A resposta do sr. Werneck foi negativa e Rui Barbosa, por isso, declinou o patrocínio da causa. O ministro Pedro Lessa, relator do caso, tentando acalmar os ânimos, informou Rodrigo Octávio que o memorável Conselheiro Rui estava contrariado com o ocorrido, e perguntou, salomonicamente, se a questão não podia ganhar uma resolução. Diante da interseção do ministro, Rodrigo Octávio procurou novamente seu cliente, o sr. Werneck. Fazendo as ponderações corretas, desta vez tudo se arranjou.

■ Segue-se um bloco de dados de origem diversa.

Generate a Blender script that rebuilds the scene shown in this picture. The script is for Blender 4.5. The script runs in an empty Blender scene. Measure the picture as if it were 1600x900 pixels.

E Rui retomou a causa, recebendo os autos com o tempo que fosse necessário para a realização de seu trabalho (coisas do provincianismo da época). Mas o fato é que tudo isso lhe causou certa irritação e o agastamento com Rodrigo Octávio ficou evidente, sendo notícia fácil pela rua do Ouvidor. Como se não bastasse, a coisa piorou ainda mais quando a causa foi novamente apresentada e submetida a julgamento. Apesar dos embargos serem apresentados num volume de admirável e erudita argumentação, eles foram unanimemente desprezados, confirmando o julgado anterior.
Sem mais possibilidade de recurso, era mister intimar o Estado da decisão do Tribunal. E o que era pra ser um expediente normal de processo transformou-se num verdadeiro mal entendido. Pelo menos é o que diz Rodrigo Octávio. Com efeito, ele conta que havia feito o requerimento e entregado a um oficial de Justiça, com as melhores recomendações. Mas "o bruto do oficial abordou Ruy Barbosa à porta de seu dileto cinema e, ali mesmo, em plena Avenida, chimpou-lhe a intimação."
"E Ruy nunca mais me perdoou do que ele acreditava ter sido obra minha."
Esta narrativa foi feita por Rodrigo Octávio quando chegava aos 70 anos de idade, em 1936. Revelou-nos, assim, que essas coisas estavam, mais do que na memória, em seu coração. Para não levá-las eternamente consigo, resolveu deixar essas gravadas imorredouramente. Sorvemo-las, prazerosamente.